Asked whether they agreed with the statement that “the democracy and freedom people enjoy nowadays are built upon the sacrifices of many people,” 80.2 percent of people said they did, while 16.3 percent said they did not, the survey found.
However, asked if they identified with the statement “one cannot feed on democracy as he feeds on rice” — said by Hon Hai Precision Industry founder Terry Gou (郭台銘) during the Chinese Nationalist Party’s (KMT) presidential primary — 40.8 percent of respondents said they did, compared with 52.8 percent of people who said otherwise.
The results showed that respondents aged 20 to 34 tended to dismiss the statement, with 66.3 percent saying that they disagreed with it, while 50.3 of those aged 35 to 49 said they related to it.
When asked if they agreed that citizens can respect and appreciate different languages and cultures, 88.7 percent of respondents said they did, while only 7.1 percent said they did not.
Regarding whether they agreed that the public can resolve conflicts or voice their discontent rationally, 71.2 percent of respondents said they could, while 23.7 percent said they could not.

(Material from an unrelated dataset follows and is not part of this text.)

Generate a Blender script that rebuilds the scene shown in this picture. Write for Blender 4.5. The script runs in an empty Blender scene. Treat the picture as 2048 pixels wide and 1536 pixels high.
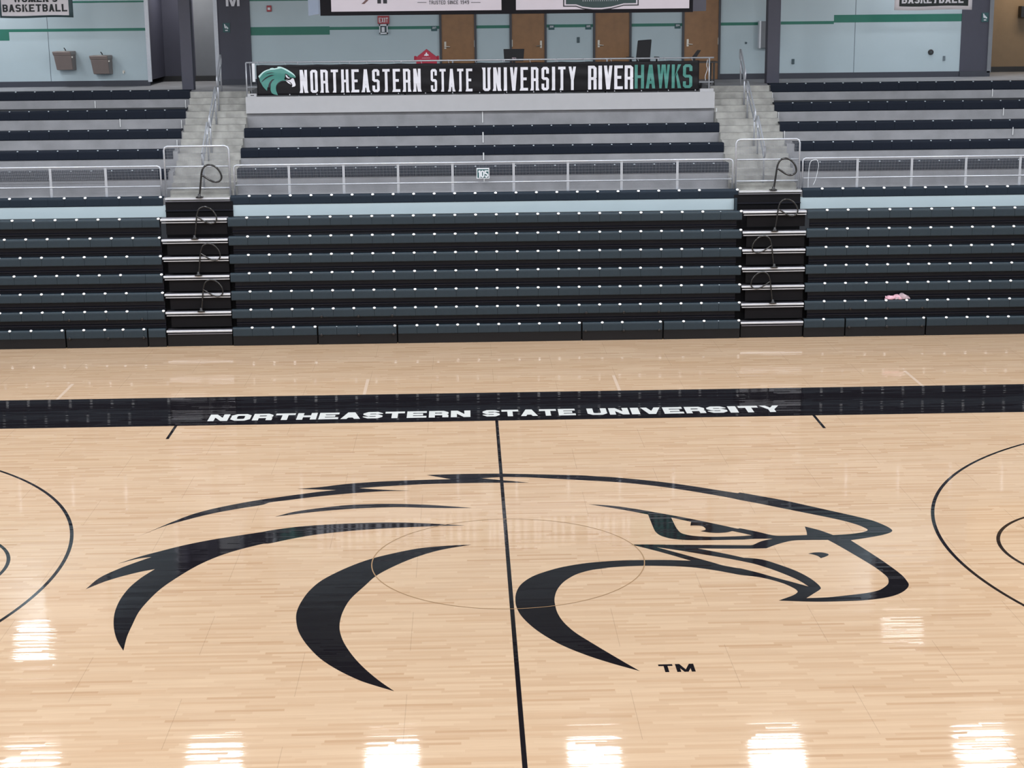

On whether they still believed the statement that the judiciary “spares the lives of the rich and sentences the poor to death,” 57.7 percent of people said they still did, while 35.3 percent said they did not.
The highest percentage of respondents that said they held this belief were aged 35 to 49, with 65 percent of respondents saying that they agreed with that portrayal of the judiciary.
Commenting on the survey results, Huang Kun-huei (黃昆輝) told a news conference in Taipei that the analogy made between democracy and rice is an oversimplification, as the pain of not having food to eat is no greater than having one’s democracy and freedom deprived.
People should be entitled to the right to live with dignity instead of just asking for food to eat; otherwise they would be mere slaves, who also have rice to eat, he said.
Humans, the most intelligent of all beings, should not just pursue basic subsistence like animals do, but should use their wisdom to improve the lives of others, he said.
The survey collected 1,070 valid samples nationwide and has a margin of error of 3 percentage points.